Me gustan los libros nuevos. Me gustan su olor y el crujido de su papel impecable. Me gusta observar si se han cuidado los detalles, sus ilustraciones y su tipografía. Me gustan, especialmente, porque prometen lo desconocido y me invitan a la incomparable aventura de convertirme en otra persona por unos días. Pero también me gustan los libros viejos y antiguos e incluso esos que a veces llaman "de ocasión" -que ignominioso insulto-, aunque se trate de "La Eneida" de Virgilio o "La Cartuja de Parma" de Stendhal. Suelen venir estos de la limpieza impúdica de algún almacén editorial, maniobra mágica del destino por la que un clásico de la literatura pasa a costar tres euros. Y suelen venir aquellos del descuartizamiento de alguna biblioteca personal efectuado por la mano firme de unos herederos que, ahora, en el moderno ático, ya no tienen sitio para la biblioteca del abuelo. En este caso, curiosamente, me gustan por todo lo contrario: porque regresan del pasado para seguir contándome cosas interesantes y porque me siento una heroína rescatándolos de su naufragio vital.

Hace años, muchos años, en uno de esos mostradores en los que los bibliotecarios colocan los libros que expurgan por obsoletos y estropeados para que los usuarios puedan llevárselos, encontré una edición temprana y muy deteriorada de Marinero en tierra. Estaba allí, despreciada y escondida, entre manuales de ingeniería desactualizados, cuentos infantiles a los que faltaban páginas, viejos recetarios de cocina y novelas de Corín Tellado. Por su aspecto y algunas manchas de café en su interior, se notaba que el viejo libro de poemas había cumplido sobradamente con su función y solo por eso su indulto merecía la pena: el mundo es mucho mejor si se lee poesía y, sobre todo, si se lee poesía buena. Volví feliz a mi casa, que era entonces la casa de mis padres, porque tenía un libro más, era de poesía, lo había escrito Alberti y no me había costado, en el sentido literal, ni un duro.

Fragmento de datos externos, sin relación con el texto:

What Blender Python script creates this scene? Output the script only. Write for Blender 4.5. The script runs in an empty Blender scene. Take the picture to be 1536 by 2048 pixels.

Y cuál no fue mi sorpresa cuando al abrirlo descubrí que, entre las primeras páginas, aún un poco pegajosas, también estaba la firma del propio Alberti y un dibujo de su mano con el que había dedicado el ejemplar a un tal Pedro García Morales. Averigüé entonces que García Morales había sido un onubense ínclito de esos que, sin embargo, olvidamos para dar paso a otra gente mucho más gris; que había sido un hombre culto, escritor, poeta, músico y compositor reconocido; que había desarrollado buena parte de su vida profesional en el Reino Unido, pero que estuvo estrechamente vinculado a su Huelva natal y a los ambientes excelsos de la Generación del 27, de donde debió de nacer su amistad con Alberti, Lorca y Juan Ramón.

Quien tiene un libro, tiene un tesoro: Alberti regalando su libro; el dibujo inocente que brota de la pluma; el amigo músico que lee lejos, emocionado, los poemas. Para ser plenamente feliz, solo necesitaría saber si alguno de ellos fue quien se tomó el café.